**Stated task**
Copy out all the lines exactly. Omit pictures.
★ ★ ★ ★ ★
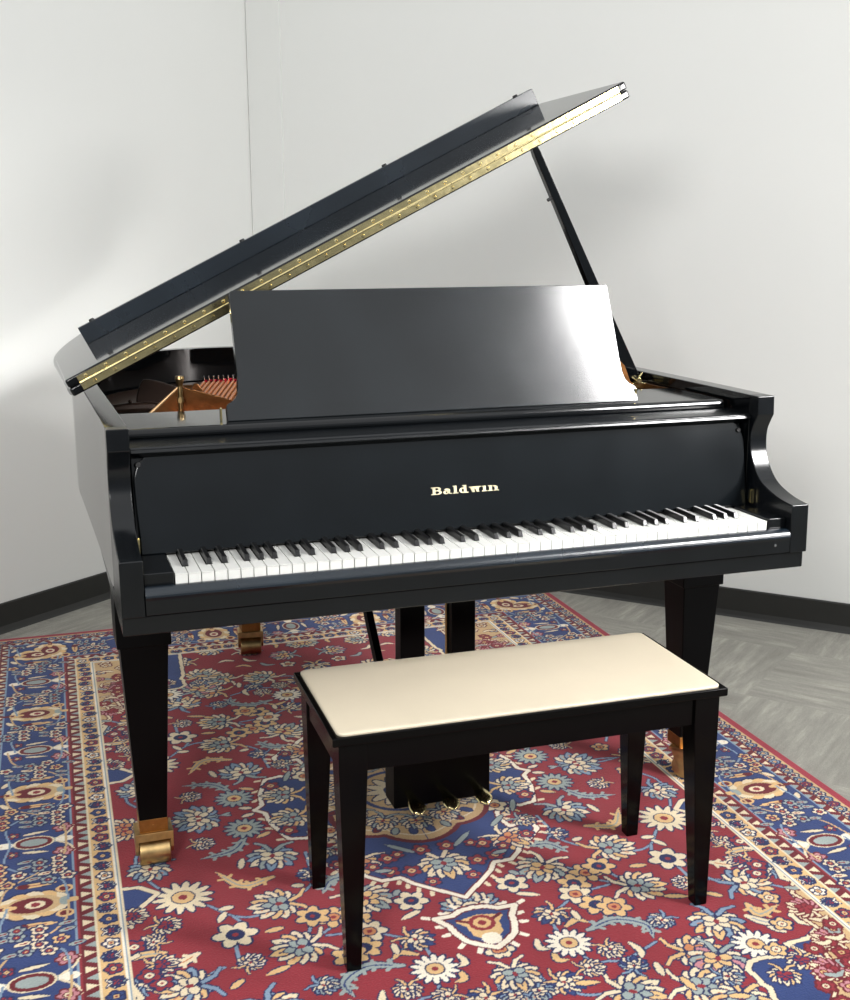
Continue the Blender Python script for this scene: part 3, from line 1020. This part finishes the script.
# lettering, slab serif capitals drawn as strokes
def lettering():
    bm = bmesh.new()
    def quad(pts):
        bm.faces.new([bm.verts.new((x, y, .0004)) for x, y in pts])
    def rect(x0, y0, x1, y1):
        quad([(x0, y0), (x1, y0), (x1, y1), (x0, y1)])
    def arc(cx, cy, ro, ri, a0, a1, n=14):
        for k in range(n):
            a, b = rad(a0 + (a1 - a0) * k / n), rad(a0 + (a1 - a0) * (k + 1) / n)
            quad([(cx + ro[0] * math.cos(a), cy + ro[1] * math.sin(a)), (cx + ro[0] * math.cos(b), cy + ro[1] * math.sin(b)),
                  (cx + ri[0] * math.cos(b), cy + ri[1] * math.sin(b)), (cx + ri[0] * math.cos(a), cy + ri[1] * math.sin(a))])
    S, T, X = .27, .12, .77
    x = 0.0
    # B
    rect(x + .12, 0, x + .12 + S, 1); rect(x - .02, 0, x + .6, T); rect(x - .02, 1 - T, x + .6, 1); rect(x + .4, .46, x + .62, .46 + T)
    arc(x + .56, .745, (.36, .255), (.12, .12), -90, 90); arc(x + .6, .30, (.40, .30), (.13, .145), -90, 90)
    x += 1.12
    def a_(x):
        arc(x + .30, .24, (.30, .25), (.09, .115), 70, 300); rect(x + .38, .08, x + .38 + S, .5); rect(x + .62, 0, x + .84, T)
        rect(x + .60, .0, x + .68, .1); arc(x + .36, .47, (.32, .26), (.06, .12), 0, 150); arc(x + .36, .3, (.30, .15), (.15, .06), 20, 90)
    a_(x); x += .93
    # l
    rect(x + .10, 0, x + .10 + S, 1.04); rect(x, 0, x + .52, T); rect(x, 1.04 - T, x + .2, 1.04); x += .62
    # d
    arc(x + .33, .36, (.33, .37), (.09, .22), 40, 320); rect(x + .42, .0, x + .42 + S, 1.04); rect(x + .30, 1.04 - T, x + .5, 1.04); rect(x + .6, 0, x + .86, T); x += .97
    # w
    for o in (0, .43):
        quad([(x + o + .04, X), (x + o + .36, X), (x + o + .52, .0), (x + o + .26, 0)])
        quad([(x + o + .40, .0), (x + o + .26, .0), (x + o + .42, X), (x + o + .56, X)])
    rect(x - .04, X - T, x + .40, X); rect(x + .82, X - T, x + 1.12, X); x += 1.24
    # dotless i
    rect(x + .08, 0, x + .08 + S, X); rect(x - .04, 0, x + .5, T); rect(x - .04, X - T, x + .2, X); x += .60
    # n
    rect(x + .08, 0, x + .08 + S, X); rect(x - .04, 0, x + .46, T); rect(x - .04, X - T, x + .2, X)
    arc(x + .55, .40, (.37, .335), (.07, .17), 0, 120); rect(x + .62, 0, x + .62 + S, .42); rect(x + .54, 0, x + 1.02, T)
    x += 1.04
    g = bmesh.ops.extrude_face_region(bm, geom=bm.faces[:])
    for v in g['geom']:
        if isinstance(v, bmesh.types.BMVert):
            v.co.z += .0006
    k = .1465 / x
    up0 = (.8135 - FB0.z) / fdir.z
    M = FM @ Matrix.Translation((.5305, up0, 0)) @ Matrix.Diagonal((k, .0152, 1, 1))
    bmesh.ops.transform(bm, matrix=M, verts=bm.verts)
    return bm
part('lettering', lettering(), LOGOM, fall, label='cream inlaid lettering on the black board')
for x, zz in ((-.040, .908), (1.249, .905)):
    bm = bmesh.new()
    c = FM @ Vector((x, (zz - FB0.z) / fdir.z, 0))
    cyl(bm, c - fn * .002, c + fn * .004, .0055, .0045)
    part('bumper', bm, RUBBER, fall)
for x in (-.0535, 1.262):
    bm = bmesh.new()
    box(bm, x, x + .005, .112, .118, .750, .778)
    box(bm, x, x + .005, .1195, .1255, .750, .778)
    cyl(bm, (x + .0025, .119, .749), (x + .0025, .119, .779), .0022, n=8)
    part('hinge', bm, BRASS, fall, label='brass hinge plate')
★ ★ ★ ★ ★
**Result for this exercise**
Continue the Blender Python script for this scene: part 3, from line 1020. This part finishes the script.
# lettering, slab serif capitals drawn as strokes
def lettering():
    bm = bmesh.new()
    def quad(pts):
        bm.faces.new([bm.verts.new((x, y, .0004)) for x, y in pts])
    def rect(x0, y0, x1, y1):
        quad([(x0, y0), (x1, y0), (x1, y1), (x0, y1)])
    def arc(cx, cy, ro, ri, a0, a1, n=14):
        for k in range(n):
            a, b = rad(a0 + (a1 - a0) * k / n), rad(a0 + (a1 - a0) * (k + 1) / n)
            quad([(cx + ro[0] * math.cos(a), cy + ro[1] * math.sin(a)), (cx + ro[0] * math.cos(b), cy + ro[1] * math.sin(b)),
                  (cx + ri[0] * math.cos(b), cy + ri[1] * math.sin(b)), (cx + ri[0] * math.cos(a), cy + ri[1] * math.sin(a))])
    S, T, X = .27, .12, .77
    x = 0.0
    # B
    rect(x + .12, 0, x + .12 + S, 1); rect(x - .02, 0, x + .6, T); rect(x - .02, 1 - T, x + .6, 1); rect(x + .4, .46, x + .62, .46 + T)
    arc(x + .56, .745, (.36, .255), (.12, .12), -90, 90); arc(x + .6, .30, (.40, .30), (.13, .145), -90, 90)
    x += 1.12
    def a_(x):
        arc(x + .30, .24, (.30, .25), (.09, .115), 70, 300); rect(x + .38, .08, x + .38 + S, .5); rect(x + .62, 0, x + .84, T)
        rect(x + .60, .0, x + .68, .1); arc(x + .36, .47, (.32, .26), (.06, .12), 0, 150); arc(x + .36, .3, (.30, .15), (.15, .06), 20, 90)
    a_(x); x += .93
    # l
    rect(x + .10, 0, x + .10 + S, 1.04); rect(x, 0, x + .52, T); rect(x, 1.04 - T, x + .2, 1.04); x += .62
    # d
    arc(x + .33, .36, (.33, .37), (.09, .22), 40, 320); rect(x + .42, .0, x + .42 + S, 1.04); rect(x + .30, 1.04 - T, x + .5, 1.04); rect(x + .6, 0, x + .86, T); x += .97
    # w
    for o in (0, .43):
        quad([(x + o + .04, X), (x + o + .36, X), (x + o + .52, .0), (x + o + .26, 0)])
        quad([(x + o + .40, .0), (x + o + .26, .0), (x + o + .42, X), (x + o + .56, X)])
    rect(x - .04, X - T, x + .40, X); rect(x + .82, X - T, x + 1.12, X); x += 1.24
    # dotless i
    rect(x + .08, 0, x + .08 + S, X); rect(x - .04, 0, x + .5, T); rect(x - .04, X - T, x + .2, X); x += .60
    # n
    rect(x + .08, 0, x + .08 + S, X); rect(x - .04, 0, x + .46, T); rect(x - .04, X - T, x + .2, X)
    arc(x + .55, .40, (.37, .335), (.07, .17), 0, 120); rect(x + .62, 0, x + .62 + S, .42); rect(x + .54, 0, x + 1.02, T)
    x += 1.04
    g = bmesh.ops.extrude_face_region(bm, geom=bm.faces[:])
    for v in g['geom']:
        if isinstance(v, bmesh.types.BMVert):
            v.co.z += .0006
    k = .1465 / x
    up0 = (.8135 - FB0.z) / fdir.z
    M = FM @ Matrix.Translation((.5305, up0, 0)) @ Matrix.Diagonal((k, .0152, 1, 1))
    bmesh.ops.transform(bm, matrix=M, verts=bm.verts)
    return bm
part('lettering', lettering(), LOGOM, fall, label='cream inlaid lettering on the black board')
for x, zz in ((-.040, .908), (1.249, .905)):
    bm = bmesh.new()
    c = FM @ Vector((x, (zz - FB0.z) / fdir.z, 0))
    cyl(bm, c - fn * .002, c + fn * .004, .0055, .0045)
    part('bumper', bm, RUBBER, fall)
for x in (-.0535, 1.262):
    bm = bmesh.new()
    box(bm, x, x + .005, .112, .118, .750, .778)
    box(bm, x, x + .005, .1195, .1255, .750, .778)
    cyl(bm, (x + .0025, .119, .749), (x + .0025, .119, .779), .0022, n=8)
    part('hinge', bm, BRASS, fall, label='brass hinge plate')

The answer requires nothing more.